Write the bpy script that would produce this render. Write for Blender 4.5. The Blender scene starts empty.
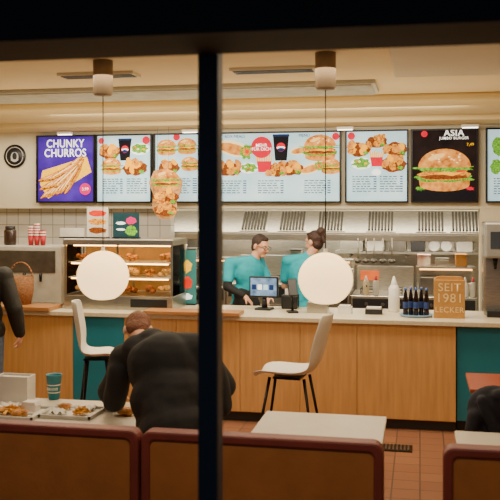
import bpy, bmesh, math, random
from mathutils import Vector, Matrix, Euler
random.seed(5)
COL = bpy.context.scene.collection
F, HZ, H = 850.0, 205.0, 2.04
TH = math.atan(.2); S_, C_ = math.sin(TH), math.cos(TH)
PI = math.pi
def PX(px, Y):
    t = (px-250)/F
    return Y*(t*C_-S_)/(C_+t*S_)
def DD(X, Y): return -X*S_+Y*C_
def PZ(px, py, Y): return H-(py-HZ)*DD(PX(px, Y), Y)/F
def PT(px, py, Z):            # point on the horizontal plane Z
    d = F*(H-Z)/(py-HZ); u = (px-250)/F*d
    return (u*C_-d*S_, u*S_+d*C_, Z)
# ------------------------------------------------------------ materials
def lin(h):
    if not isinstance(h, str): return tuple(h)
    return tuple(((v/12.92) if v <= .04045 else ((v+.055)/1.055)**2.4) for v in [int(h[i:i+2], 16)/255 for i in (0, 2, 4)])
_M = {}
def M(name, c, r=.5, m=0, v=.1, s=9, bump=0, bs=None, em=0, stretch=(1,1,1), c2=None, spec=None):
    if name in _M: return _M[name]
    mt = bpy.data.materials.new(name); mt.use_nodes = True
    nt = mt.node_tree; N = nt.nodes; L = nt.links; b = N['Principled BSDF']
    c = lin(c)
    tc = N.new('ShaderNodeTexCoord'); mp = N.new('ShaderNodeMapping'); mp.inputs['Scale'].default_value = stretch
    L.new(tc.outputs['Object'], mp.inputs['Vector'])
    nz = N.new('ShaderNodeTexNoise'); nz.inputs['Scale'].default_value = s; nz.inputs['Detail'].default_value = 5
    L.new(mp.outputs['Vector'], nz.inputs['Vector'])
    cr = N.new('ShaderNodeValToRGB'); L.new(nz.outputs['Fac'], cr.inputs['Fac'])
    cr.color_ramp.elements[0].position = .3; cr.color_ramp.elements[1].position = .7
    a = tuple(max(0, k*(1-v)) for k in c); d = lin(c2) if c2 else tuple(min(1, k*(1+v)) for k in c)
    cr.color_ramp.elements[0].color = (*a, 1); cr.color_ramp.elements[1].color = (*d, 1)
    L.new(cr.outputs['Color'], b.inputs['Base Color'])
    b.inputs['Roughness'].default_value = r; b.inputs['Metallic'].default_value = m
    if spec is not None: b.inputs['Specular IOR Level'].default_value = spec
    if em:
        L.new(cr.outputs['Color'], b.inputs['Emission Color']); b.inputs['Emission Strength'].default_value = em
    if bump:
        n2 = N.new('ShaderNodeTexNoise'); n2.inputs['Scale'].default_value = bs or s; n2.inputs['Detail'].default_value = 4
        L.new(mp.outputs['Vector'], n2.inputs['Vector'])
        bp = N.new('ShaderNodeBump'); bp.inputs['Strength'].default_value = bump; bp.inputs['Distance'].default_value = .02
        L.new(n2.outputs['Fac'], bp.inputs['Height']); L.new(bp.outputs['Normal'], b.inputs['Normal'])
    _M[name] = mt; return mt
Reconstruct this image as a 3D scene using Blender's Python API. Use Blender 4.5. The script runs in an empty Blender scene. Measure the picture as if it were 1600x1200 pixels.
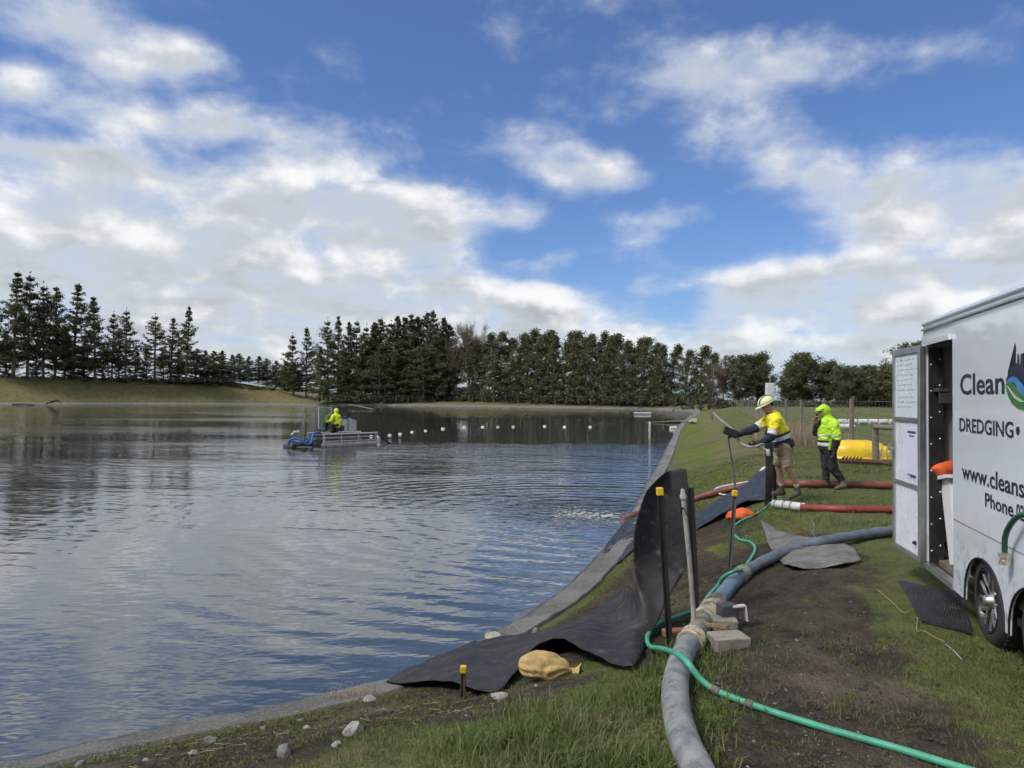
import bpy, bmesh, math, random
import numpy as np
from mathutils import Vector, Matrix, noise as mnoise

sc = bpy.context.scene
COL = sc.collection
R = math.radians

# ------------------------------------------------------------------ camera
CAM = Vector((0.0, 0.0, 1.68))
FPX = 1164.0                      # focal length in pixels of the 1600 px wide photograph
PITCH, ROLL = R(1.11), R(0.40)
_f = Vector((0, math.cos(PITCH), math.sin(PITCH)))
_r0 = Vector((1, 0, 0)); _u0 = _r0.cross(_f)
_r = _r0 * math.cos(ROLL) + _u0 * math.sin(ROLL)
_u = _r.cross(_f)
cam_data = bpy.data.cameras.new('camera')
cam_data.sensor_fit = 'HORIZONTAL'
cam_data.angle = 2 * math.atan(800 / FPX)
cam_data.clip_start = 0.05; cam_data.clip_end = 6000
cam = bpy.data.objects.new('camera', cam_data); COL.objects.link(cam)
cam.matrix_world = Matrix(((_r.x, _u.x, -_f.x, CAM.x), (_r.y, _u.y, -_f.y, CAM.y), (_r.z, _u.z, -_f.z, CAM.z), (0, 0, 0, 1)))
sc.camera = cam

def ray(x, y): return _r * ((x - 800) / FPX) + _u * ((600 - y) / FPX) + _f
def PZ(x, y, z):
    d = ray(x, y); return CAM + d * ((z - CAM.z) / d.z)
def PD(x, y, depth): return CAM + ray(x, y) * depth

# ------------------------------------------------------------------ world, sun, exposure
SUN_EL, SUN_AZ = R(50), R(-118)           # azimuth clockwise from +Y (the way the camera looks)
SUN_STRENGTH, SUN_ANGLE = 1.5, R(16)
SKY_STRENGTH = 0.1
sc.view_settings.view_transform = 'Standard'; sc.view_settings.look = 'None'
sc.view_settings.gamma = 1.0; sc.view_settings.use_curve_mapping = False
sc.view_settings.exposure = 1.05

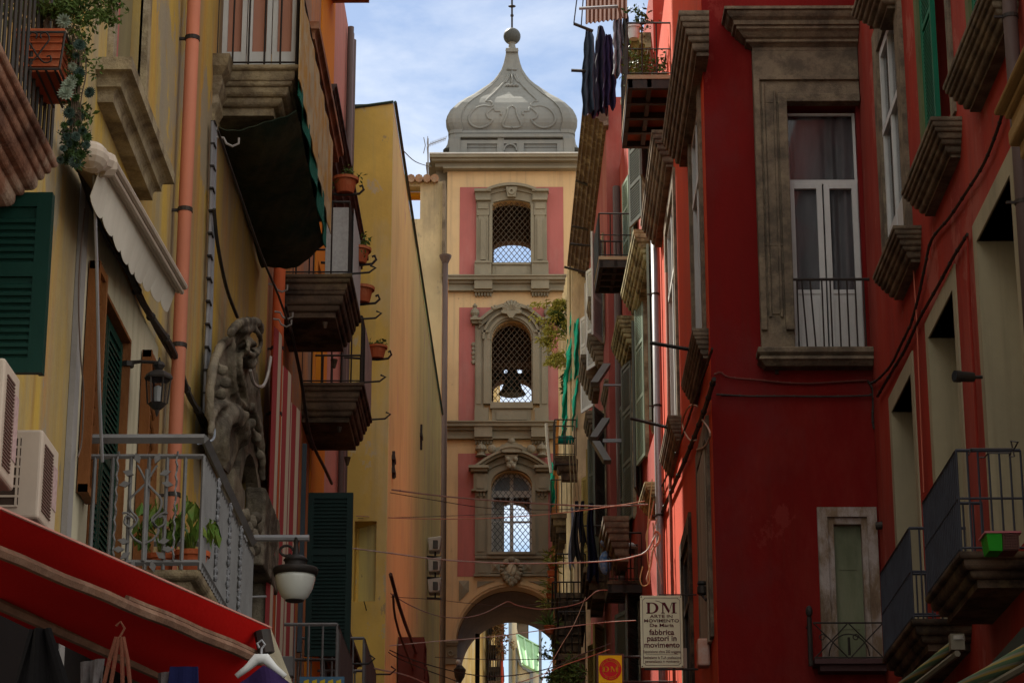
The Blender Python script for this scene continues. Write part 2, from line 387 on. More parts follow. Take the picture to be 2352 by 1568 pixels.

● ● ●

▶ _THE TASK_
Leave out the pictures and restate everything else word for word.

▶ _ANSWER TO THIS PROBLEM_
Write the bpy script that would produce this render. Write for Blender 4.5. The Blender scene starts empty.
import bpy, bmesh, math, random
from mathutils import Vector, Matrix, Euler
random.seed(5)
COL = bpy.context.scene.collection
F, HZ, H = 850.0, 205.0, 2.04
TH = math.atan(.2); S_, C_ = math.sin(TH), math.cos(TH)
PI = math.pi
def PX(px, Y):
    t = (px-250)/F
    return Y*(t*C_-S_)/(C_+t*S_)
def DD(X, Y): return -X*S_+Y*C_
def PZ(px, py, Y): return H-(py-HZ)*DD(PX(px, Y), Y)/F
def PT(px, py, Z):            # point on the horizontal plane Z
    d = F*(H-Z)/(py-HZ); u = (px-250)/F*d
    return (u*C_-d*S_, u*S_+d*C_, Z)
# ------------------------------------------------------------ materials
def lin(h):
    if not isinstance(h, str): return tuple(h)
    return tuple(((v/12.92) if v <= .04045 else ((v+.055)/1.055)**2.4) for v in [int(h[i:i+2], 16)/255 for i in (0, 2, 4)])
_M = {}
def M(name, c, r=.5, m=0, v=.1, s=9, bump=0, bs=None, em=0, stretch=(1,1,1), c2=None, spec=None):
    if name in _M: return _M[name]
    mt = bpy.data.materials.new(name); mt.use_nodes = True
    nt = mt.node_tree; N = nt.nodes; L = nt.links; b = N['Principled BSDF']
    c = lin(c)
    tc = N.new('ShaderNodeTexCoord'); mp = N.new('ShaderNodeMapping'); mp.inputs['Scale'].default_value = stretch
    L.new(tc.outputs['Object'], mp.inputs['Vector'])
    nz = N.new('ShaderNodeTexNoise'); nz.inputs['Scale'].default_value = s; nz.inputs['Detail'].default_value = 5
    L.new(mp.outputs['Vector'], nz.inputs['Vector'])
    cr = N.new('ShaderNodeValToRGB'); L.new(nz.outputs['Fac'], cr.inputs['Fac'])
    cr.color_ramp.elements[0].position = .3; cr.color_ramp.elements[1].position = .7
    a = tuple(max(0, k*(1-v)) for k in c); d = lin(c2) if c2 else tuple(min(1, k*(1+v)) for k in c)
    cr.color_ramp.elements[0].color = (*a, 1); cr.color_ramp.elements[1].color = (*d, 1)
    L.new(cr.outputs['Color'], b.inputs['Base Color'])
    b.inputs['Roughness'].default_value = r; b.inputs['Metallic'].default_value = m
    if spec is not None: b.inputs['Specular IOR Level'].default_value = spec
    if em:
        L.new(cr.outputs['Color'], b.inputs['Emission Color']); b.inputs['Emission Strength'].default_value = em
    if bump:
        n2 = N.new('ShaderNodeTexNoise'); n2.inputs['Scale'].default_value = bs or s; n2.inputs['Detail'].default_value = 4
        L.new(mp.outputs['Vector'], n2.inputs['Vector'])
        bp = N.new('ShaderNodeBump'); bp.inputs['Strength'].default_value = bump; bp.inputs['Distance'].default_value = .02
        L.new(n2.outputs['Fac'], bp.inputs['Height']); L.new(bp.outputs['Normal'], b.inputs['Normal'])
    _M[name] = mt; return mt
Reconstruct this image as a 3D scene using Blender's Python API. Use Blender 4.5. The script runs in an empty Blender scene. Measure the picture as if it were 1600x1200 pixels.
import bpy, bmesh, math, random
import numpy as np
from mathutils import Vector, Matrix, noise as mnoise

sc = bpy.context.scene
COL = sc.collection
R = math.radians

# ------------------------------------------------------------------ camera
CAM = Vector((0.0, 0.0, 1.68))
FPX = 1164.0                      # focal length in pixels of the 1600 px wide photograph
PITCH, ROLL = R(1.11), R(0.40)
_f = Vector((0, math.cos(PITCH), math.sin(PITCH)))
_r0 = Vector((1, 0, 0)); _u0 = _r0.cross(_f)
_r = _r0 * math.cos(ROLL) + _u0 * math.sin(ROLL)
_u = _r.cross(_f)
cam_data = bpy.data.cameras.new('camera')
cam_data.sensor_fit = 'HORIZONTAL'
cam_data.angle = 2 * math.atan(800 / FPX)
cam_data.clip_start = 0.05; cam_data.clip_end = 6000
cam = bpy.data.objects.new('camera', cam_data); COL.objects.link(cam)
cam.matrix_world = Matrix(((_r.x, _u.x, -_f.x, CAM.x), (_r.y, _u.y, -_f.y, CAM.y), (_r.z, _u.z, -_f.z, CAM.z), (0, 0, 0, 1)))
sc.camera = cam

def ray(x, y): return _r * ((x - 800) / FPX) + _u * ((600 - y) / FPX) + _f
def PZ(x, y, z):
    d = ray(x, y); return CAM + d * ((z - CAM.z) / d.z)
def PD(x, y, depth): return CAM + ray(x, y) * depth

# ------------------------------------------------------------------ world, sun, exposure
SUN_EL, SUN_AZ = R(50), R(-118)           # azimuth clockwise from +Y (the way the camera looks)
SUN_STRENGTH, SUN_ANGLE = 1.5, R(16)
SKY_STRENGTH = 0.1
sc.view_settings.view_transform = 'Standard'; sc.view_settings.look = 'None'
sc.view_settings.gamma = 1.0; sc.view_settings.use_curve_mapping = False
sc.view_settings.exposure = 1.05

The Blender Python script for this scene continues. Write part 2, from line 387 on. More parts follow. Take the picture to be 2352 by 1568 pixels.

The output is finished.